Putin wygłosił w poniedziałek swoje doroczne przemówienie w Dniu Zwycięstwa, by uczcić zwycięstwo Rosji nad nazistowskimi Niemcami w 1945 roku. Rosyjski prezydent nie wygłosił żadnego z hiperbolicznych oświadczeń, które przepowiadały media, ale zamiast tego przedstawił krótkie podsumowanie wydarzeń prowadzących do wojny na Ukrainie.

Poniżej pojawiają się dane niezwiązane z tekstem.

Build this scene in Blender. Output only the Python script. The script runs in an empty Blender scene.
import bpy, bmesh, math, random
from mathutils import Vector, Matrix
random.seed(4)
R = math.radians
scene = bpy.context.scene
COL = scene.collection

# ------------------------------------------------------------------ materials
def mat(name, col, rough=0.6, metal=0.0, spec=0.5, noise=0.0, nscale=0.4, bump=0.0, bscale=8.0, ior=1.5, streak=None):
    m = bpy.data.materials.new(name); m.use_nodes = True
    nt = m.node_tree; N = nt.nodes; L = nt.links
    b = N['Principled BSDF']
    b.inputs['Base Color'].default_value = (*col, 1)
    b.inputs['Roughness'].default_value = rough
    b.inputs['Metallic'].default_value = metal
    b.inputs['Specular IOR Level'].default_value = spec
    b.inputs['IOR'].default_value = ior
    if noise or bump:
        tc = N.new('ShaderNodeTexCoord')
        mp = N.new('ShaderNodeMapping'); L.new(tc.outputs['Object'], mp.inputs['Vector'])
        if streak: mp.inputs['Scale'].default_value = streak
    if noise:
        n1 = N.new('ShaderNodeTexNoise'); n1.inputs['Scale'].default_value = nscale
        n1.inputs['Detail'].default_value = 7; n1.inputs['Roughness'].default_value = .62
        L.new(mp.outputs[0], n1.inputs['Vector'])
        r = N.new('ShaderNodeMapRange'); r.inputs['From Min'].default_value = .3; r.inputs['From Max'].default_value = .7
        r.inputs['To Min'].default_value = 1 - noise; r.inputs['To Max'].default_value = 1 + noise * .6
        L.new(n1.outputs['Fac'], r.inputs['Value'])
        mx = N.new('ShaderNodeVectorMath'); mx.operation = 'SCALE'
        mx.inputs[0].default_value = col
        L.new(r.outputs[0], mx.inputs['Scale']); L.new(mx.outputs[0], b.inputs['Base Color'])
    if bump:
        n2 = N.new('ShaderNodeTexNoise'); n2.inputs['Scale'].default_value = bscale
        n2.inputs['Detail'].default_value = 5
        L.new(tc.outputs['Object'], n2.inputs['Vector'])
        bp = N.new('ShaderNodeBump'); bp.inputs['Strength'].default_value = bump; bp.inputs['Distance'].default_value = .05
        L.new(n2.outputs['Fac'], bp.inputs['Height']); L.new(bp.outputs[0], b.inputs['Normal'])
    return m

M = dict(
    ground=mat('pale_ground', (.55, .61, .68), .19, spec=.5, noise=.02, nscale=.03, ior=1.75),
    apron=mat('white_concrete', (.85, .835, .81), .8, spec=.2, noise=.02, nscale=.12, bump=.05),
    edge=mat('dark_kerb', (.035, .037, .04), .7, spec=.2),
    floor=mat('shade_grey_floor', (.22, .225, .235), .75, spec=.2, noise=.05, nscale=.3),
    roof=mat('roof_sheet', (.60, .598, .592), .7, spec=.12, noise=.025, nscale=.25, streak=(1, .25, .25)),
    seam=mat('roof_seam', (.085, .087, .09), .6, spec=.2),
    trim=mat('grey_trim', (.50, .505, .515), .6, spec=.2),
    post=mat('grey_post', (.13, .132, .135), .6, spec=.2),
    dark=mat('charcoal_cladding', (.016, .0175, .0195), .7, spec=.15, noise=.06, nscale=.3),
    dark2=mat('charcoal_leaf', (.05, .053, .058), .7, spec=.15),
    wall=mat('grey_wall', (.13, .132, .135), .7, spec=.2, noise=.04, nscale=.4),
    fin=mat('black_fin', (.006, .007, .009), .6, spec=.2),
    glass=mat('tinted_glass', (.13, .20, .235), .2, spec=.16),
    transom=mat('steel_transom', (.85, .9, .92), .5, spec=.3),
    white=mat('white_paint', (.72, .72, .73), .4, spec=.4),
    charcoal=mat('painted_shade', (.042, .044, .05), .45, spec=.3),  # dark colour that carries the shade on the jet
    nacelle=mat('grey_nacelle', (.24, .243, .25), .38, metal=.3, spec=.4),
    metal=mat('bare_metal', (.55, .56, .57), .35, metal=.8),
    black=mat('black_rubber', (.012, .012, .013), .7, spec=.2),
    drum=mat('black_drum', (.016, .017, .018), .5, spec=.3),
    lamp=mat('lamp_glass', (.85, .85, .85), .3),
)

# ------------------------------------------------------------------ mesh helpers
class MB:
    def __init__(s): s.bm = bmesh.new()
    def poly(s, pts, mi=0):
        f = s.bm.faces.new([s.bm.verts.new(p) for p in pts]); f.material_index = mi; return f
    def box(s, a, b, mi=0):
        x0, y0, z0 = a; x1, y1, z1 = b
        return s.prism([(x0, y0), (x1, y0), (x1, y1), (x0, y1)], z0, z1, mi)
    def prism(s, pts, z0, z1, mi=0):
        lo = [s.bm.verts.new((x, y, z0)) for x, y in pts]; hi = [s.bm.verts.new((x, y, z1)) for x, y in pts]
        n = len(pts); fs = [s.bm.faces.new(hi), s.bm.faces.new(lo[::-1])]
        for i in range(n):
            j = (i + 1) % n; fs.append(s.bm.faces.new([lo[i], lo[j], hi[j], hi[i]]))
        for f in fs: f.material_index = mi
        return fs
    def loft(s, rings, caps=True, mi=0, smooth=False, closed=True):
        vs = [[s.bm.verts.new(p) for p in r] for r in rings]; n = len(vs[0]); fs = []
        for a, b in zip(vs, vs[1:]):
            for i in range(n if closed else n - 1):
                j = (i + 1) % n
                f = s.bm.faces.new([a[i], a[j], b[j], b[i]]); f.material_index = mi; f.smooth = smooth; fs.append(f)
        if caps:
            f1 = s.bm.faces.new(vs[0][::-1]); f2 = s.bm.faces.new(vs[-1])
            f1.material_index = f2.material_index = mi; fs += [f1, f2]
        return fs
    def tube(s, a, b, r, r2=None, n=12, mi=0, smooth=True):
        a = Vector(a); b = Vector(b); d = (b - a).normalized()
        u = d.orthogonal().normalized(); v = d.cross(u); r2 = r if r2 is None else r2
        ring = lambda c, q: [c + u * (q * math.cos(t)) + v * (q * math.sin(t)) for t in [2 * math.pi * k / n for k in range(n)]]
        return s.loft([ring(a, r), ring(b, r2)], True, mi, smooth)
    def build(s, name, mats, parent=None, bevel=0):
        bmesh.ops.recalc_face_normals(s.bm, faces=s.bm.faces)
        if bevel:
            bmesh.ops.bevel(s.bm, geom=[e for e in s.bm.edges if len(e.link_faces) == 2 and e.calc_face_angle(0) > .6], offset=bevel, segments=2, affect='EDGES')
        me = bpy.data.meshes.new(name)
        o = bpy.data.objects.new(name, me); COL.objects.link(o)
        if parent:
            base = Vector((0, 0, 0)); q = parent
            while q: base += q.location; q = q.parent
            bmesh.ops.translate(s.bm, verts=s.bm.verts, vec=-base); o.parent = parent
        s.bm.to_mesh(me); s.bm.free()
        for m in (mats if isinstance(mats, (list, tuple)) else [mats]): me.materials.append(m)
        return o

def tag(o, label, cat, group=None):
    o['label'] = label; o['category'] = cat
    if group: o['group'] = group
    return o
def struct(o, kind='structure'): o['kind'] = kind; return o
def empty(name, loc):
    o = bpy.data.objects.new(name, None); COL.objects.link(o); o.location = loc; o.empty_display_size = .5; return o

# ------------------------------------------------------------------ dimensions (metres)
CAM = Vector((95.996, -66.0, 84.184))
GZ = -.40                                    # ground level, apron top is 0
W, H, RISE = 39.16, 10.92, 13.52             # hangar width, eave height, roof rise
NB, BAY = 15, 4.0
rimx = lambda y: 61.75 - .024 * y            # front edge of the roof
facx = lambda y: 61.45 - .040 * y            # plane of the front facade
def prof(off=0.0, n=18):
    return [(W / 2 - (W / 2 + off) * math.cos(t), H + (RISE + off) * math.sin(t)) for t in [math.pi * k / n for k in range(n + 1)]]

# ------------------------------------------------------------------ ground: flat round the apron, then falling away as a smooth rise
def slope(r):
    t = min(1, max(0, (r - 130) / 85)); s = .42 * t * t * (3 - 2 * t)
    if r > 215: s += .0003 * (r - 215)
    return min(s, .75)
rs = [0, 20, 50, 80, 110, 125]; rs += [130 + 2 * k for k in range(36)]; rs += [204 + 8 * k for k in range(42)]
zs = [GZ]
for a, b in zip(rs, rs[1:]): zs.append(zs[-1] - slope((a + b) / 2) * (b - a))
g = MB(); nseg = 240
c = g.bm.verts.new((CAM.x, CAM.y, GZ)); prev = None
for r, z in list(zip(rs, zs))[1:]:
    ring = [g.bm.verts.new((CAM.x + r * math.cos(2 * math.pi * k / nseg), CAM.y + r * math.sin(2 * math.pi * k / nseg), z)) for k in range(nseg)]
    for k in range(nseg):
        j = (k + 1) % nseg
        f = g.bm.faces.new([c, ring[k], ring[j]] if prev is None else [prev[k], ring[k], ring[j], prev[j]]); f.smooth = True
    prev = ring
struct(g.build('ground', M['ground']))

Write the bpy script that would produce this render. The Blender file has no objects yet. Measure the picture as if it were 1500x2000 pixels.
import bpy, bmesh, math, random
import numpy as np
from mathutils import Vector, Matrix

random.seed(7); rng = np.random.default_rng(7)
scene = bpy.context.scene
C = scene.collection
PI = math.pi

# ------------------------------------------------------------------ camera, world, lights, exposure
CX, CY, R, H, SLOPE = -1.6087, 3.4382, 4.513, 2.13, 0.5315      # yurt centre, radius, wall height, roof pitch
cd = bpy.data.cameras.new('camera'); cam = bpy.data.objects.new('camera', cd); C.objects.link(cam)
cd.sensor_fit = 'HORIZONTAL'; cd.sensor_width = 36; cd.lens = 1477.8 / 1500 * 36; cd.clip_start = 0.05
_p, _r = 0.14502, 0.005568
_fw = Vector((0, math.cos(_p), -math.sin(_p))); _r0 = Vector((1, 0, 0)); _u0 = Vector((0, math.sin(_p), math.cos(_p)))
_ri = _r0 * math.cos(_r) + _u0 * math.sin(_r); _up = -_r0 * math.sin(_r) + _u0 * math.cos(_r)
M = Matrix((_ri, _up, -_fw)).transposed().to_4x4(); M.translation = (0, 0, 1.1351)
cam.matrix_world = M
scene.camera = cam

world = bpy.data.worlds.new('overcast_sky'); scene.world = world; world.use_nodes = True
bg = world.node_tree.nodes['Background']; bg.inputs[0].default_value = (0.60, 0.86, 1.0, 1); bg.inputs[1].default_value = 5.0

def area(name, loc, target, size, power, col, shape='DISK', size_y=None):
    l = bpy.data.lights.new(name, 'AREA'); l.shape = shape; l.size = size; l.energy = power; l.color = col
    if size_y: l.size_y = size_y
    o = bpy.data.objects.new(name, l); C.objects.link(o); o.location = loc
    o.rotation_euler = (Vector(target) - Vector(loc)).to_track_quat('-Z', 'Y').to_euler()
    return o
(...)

Nie było takiej chełpliwości, jakiej można by oczekiwać od przywódcy próbującego zdobyć poparcie dla trwającej wojny. Putin po prostu przypomniał tłumowi, że zrobił wszystko, co możliwe, aby uniknąć krwawego konfliktu, w który jest obecnie uwikłana Rosja. Oto część jego słów:
„W grudniu ubiegłego roku zaproponowaliśmy podpisanie traktatu o gwarancjach bezpieczeństwa. Rosja wezwała Zachód do prowadzenia uczciwego dialogu w poszukiwaniu sensownych i kompromisowych rozwiązań oraz do wzięcia pod uwagę obopólnych interesów. Wszystko bezskutecznie. Kraje NATO nie chciały nas wysłuchać, co oznacza, że miały zupełnie inne plany. I widzieliśmy to”.